Book Beat August 08 2001 (2)

In 1998, Barbara Ehrenreich temporarily took leave of her life as a prominent author and assumed the identity of a single woman solely reliant upon low-paying, so-called “unskilled” jobs. Gone, for this experiment, were husband, house, bank account and the other privileges of relative wealth and familial stability. Allowing herself an old car, a few clothes and a small amount of cash, Ehrenreich quietly inserted herself among the ranks of the working poor in order to answer a simple question crammed with political implication: Can people survive on $6 or $7 an hour?

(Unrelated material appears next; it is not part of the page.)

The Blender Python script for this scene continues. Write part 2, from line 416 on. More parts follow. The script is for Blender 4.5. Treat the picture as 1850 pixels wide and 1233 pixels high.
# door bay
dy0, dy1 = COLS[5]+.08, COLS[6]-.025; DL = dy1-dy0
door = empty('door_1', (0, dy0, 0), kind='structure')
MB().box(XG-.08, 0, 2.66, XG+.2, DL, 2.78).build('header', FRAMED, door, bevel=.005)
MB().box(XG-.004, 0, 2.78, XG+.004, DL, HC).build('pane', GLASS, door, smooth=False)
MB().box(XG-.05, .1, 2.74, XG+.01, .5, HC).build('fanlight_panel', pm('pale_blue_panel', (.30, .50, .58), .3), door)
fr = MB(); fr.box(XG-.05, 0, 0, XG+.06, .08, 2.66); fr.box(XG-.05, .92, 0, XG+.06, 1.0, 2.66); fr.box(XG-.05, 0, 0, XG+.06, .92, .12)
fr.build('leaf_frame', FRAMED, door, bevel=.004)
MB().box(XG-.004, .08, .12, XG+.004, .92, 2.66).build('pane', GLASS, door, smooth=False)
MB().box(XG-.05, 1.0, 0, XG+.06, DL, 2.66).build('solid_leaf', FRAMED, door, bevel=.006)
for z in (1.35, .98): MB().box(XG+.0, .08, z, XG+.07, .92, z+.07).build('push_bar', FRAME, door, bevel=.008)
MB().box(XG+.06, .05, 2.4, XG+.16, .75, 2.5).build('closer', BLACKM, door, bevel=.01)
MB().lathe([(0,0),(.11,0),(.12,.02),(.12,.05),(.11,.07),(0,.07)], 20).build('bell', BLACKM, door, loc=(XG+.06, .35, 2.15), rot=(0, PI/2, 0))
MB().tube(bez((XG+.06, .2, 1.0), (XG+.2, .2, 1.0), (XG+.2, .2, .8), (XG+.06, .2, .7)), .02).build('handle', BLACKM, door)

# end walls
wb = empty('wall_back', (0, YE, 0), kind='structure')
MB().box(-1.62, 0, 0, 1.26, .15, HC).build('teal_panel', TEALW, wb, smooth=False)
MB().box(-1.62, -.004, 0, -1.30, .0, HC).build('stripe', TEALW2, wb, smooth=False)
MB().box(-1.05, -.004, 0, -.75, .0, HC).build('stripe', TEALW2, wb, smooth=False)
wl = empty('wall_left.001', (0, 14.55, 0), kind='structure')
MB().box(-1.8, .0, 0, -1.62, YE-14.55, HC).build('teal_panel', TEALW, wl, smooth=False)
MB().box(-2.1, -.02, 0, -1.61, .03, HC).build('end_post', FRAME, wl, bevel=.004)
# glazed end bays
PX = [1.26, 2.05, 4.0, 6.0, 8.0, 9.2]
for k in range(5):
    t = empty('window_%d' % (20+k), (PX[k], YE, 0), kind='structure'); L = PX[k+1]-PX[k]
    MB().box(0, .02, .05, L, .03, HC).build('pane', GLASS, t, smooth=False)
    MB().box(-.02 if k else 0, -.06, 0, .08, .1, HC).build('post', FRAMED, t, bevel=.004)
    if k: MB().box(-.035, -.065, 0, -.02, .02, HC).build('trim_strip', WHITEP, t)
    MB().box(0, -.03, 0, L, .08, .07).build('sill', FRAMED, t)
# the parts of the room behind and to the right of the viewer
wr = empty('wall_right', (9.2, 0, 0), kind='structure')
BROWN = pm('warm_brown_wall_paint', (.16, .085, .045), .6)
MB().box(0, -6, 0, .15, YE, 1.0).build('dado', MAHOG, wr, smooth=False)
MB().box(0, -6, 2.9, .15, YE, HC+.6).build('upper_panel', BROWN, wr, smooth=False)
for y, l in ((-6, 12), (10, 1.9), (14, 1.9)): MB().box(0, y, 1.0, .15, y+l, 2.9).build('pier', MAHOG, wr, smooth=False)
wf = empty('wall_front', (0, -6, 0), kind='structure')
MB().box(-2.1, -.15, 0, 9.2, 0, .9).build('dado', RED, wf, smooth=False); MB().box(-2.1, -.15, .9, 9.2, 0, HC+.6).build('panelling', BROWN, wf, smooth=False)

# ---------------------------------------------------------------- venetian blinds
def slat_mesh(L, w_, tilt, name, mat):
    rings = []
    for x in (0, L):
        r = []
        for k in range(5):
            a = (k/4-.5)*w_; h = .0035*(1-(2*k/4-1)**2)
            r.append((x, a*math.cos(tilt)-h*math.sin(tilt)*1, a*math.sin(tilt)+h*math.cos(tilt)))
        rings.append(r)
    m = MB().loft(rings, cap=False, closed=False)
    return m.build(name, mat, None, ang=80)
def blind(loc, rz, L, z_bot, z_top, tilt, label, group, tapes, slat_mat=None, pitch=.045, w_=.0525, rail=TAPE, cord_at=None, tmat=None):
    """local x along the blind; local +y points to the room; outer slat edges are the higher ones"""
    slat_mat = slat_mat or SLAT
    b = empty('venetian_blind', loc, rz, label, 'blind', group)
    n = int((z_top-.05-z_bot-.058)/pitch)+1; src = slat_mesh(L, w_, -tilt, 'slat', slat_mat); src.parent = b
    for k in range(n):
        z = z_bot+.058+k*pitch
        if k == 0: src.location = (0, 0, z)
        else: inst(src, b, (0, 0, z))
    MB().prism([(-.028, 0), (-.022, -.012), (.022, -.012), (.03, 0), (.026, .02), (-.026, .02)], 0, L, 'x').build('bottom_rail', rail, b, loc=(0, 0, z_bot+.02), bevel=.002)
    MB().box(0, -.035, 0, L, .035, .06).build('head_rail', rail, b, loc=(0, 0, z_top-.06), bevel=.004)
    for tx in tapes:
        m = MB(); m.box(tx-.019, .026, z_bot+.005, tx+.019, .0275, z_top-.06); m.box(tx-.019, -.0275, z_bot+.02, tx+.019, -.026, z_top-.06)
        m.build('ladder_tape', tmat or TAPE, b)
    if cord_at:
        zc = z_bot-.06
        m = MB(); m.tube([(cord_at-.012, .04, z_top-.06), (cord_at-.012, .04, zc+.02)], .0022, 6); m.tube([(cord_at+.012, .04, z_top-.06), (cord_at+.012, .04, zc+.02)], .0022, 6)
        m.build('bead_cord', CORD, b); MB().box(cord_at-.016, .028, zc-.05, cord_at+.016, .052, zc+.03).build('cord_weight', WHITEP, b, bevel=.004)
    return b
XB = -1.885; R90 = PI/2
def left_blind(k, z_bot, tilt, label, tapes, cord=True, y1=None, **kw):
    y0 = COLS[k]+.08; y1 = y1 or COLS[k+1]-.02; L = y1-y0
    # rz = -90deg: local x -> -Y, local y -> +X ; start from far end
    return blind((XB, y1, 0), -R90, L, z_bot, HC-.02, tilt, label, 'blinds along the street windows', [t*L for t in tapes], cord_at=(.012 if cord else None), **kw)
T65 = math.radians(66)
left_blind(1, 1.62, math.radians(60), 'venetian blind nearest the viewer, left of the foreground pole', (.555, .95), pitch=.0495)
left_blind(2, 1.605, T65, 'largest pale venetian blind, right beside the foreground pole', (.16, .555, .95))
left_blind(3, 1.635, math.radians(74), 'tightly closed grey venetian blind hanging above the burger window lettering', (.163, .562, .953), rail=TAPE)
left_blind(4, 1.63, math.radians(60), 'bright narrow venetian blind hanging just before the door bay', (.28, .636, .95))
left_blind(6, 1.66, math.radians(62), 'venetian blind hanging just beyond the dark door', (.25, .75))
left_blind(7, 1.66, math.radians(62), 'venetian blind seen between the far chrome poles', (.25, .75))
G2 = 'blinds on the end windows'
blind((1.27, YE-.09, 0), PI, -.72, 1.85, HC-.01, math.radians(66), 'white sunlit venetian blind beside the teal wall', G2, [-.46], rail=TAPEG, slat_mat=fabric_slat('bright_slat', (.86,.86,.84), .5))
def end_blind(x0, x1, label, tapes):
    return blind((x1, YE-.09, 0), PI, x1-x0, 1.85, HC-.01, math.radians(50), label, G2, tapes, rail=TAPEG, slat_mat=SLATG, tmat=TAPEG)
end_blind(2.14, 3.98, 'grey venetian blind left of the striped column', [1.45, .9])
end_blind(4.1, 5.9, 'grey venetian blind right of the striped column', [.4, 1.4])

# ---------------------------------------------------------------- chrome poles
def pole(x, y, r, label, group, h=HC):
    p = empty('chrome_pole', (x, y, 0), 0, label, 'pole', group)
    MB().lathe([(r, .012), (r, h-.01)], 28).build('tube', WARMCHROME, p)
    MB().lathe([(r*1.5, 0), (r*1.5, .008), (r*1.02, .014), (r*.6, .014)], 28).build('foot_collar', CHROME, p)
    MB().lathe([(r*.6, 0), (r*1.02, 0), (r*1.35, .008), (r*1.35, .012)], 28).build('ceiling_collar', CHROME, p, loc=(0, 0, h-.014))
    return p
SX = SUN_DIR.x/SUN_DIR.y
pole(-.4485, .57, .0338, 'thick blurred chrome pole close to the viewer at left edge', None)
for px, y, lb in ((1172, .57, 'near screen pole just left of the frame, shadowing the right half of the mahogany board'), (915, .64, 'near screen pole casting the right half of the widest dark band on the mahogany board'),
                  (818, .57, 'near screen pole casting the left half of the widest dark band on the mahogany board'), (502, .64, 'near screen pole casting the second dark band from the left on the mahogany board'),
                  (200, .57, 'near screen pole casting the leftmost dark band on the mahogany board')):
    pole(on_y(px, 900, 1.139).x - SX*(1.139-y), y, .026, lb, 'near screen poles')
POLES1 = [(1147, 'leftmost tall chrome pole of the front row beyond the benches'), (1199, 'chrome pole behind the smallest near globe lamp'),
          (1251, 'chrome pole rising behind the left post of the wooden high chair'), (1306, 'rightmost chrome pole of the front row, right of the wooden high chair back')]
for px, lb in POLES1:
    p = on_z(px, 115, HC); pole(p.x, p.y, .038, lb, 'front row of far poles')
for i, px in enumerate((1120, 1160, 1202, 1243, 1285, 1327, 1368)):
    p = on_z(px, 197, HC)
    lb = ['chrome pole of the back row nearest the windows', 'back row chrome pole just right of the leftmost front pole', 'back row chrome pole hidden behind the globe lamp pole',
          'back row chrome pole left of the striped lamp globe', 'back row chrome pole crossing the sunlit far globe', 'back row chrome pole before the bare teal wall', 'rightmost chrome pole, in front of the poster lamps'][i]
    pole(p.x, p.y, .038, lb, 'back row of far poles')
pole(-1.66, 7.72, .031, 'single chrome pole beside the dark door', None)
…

Survive they can, she discovered, barely. In Nickel and Dimed, Ehrenreich has redefined poverty as an affliction not only of those who neatly fit society’s conception of the poor and transient — welfare families, the homeless — but also of hard-working people who have, for various reasons, become locked into a cycle of throwaway jobs, without the time or resources to improve their fortunes. As the author worked her way through this substratum of the economy — waiting tables, cleaning houses and motel rooms, laboring at Wal-Mart — she found co-workers not unfamiliar with sleeping in cars, skimping on meals and living with little or no health insurance, among the other deprivations of near-minimum wage jobs. Jobs whose applications shear away dignity with questions such as, “How many dollars’ worth of stolen goods have I purchased in the last year?,” as if tendering cups of urine with one’s paperwork isn’t sufficiently humiliating.

Like the people she writes about, Ehrenreich subsisted mostly on fast food, was forced to burn most of her pay on exorbitant weekly motels, and steadily wore herself down with long hours and second jobs as she chronically teetered on the edge of financial meltdown. As a result, Nickel and Dimed is as empathetic (though Ehrenreich acknowledges that she merely glimpsed the mental and physical anguish of poverty) as it is darkly humorous — a cynical wit ultimately aimed at the pundits and politicians who trumpet the slimming of welfare rolls and unemployment lines, neglecting to mention that the heralded new members of the American workforce often can’t make ends meet.??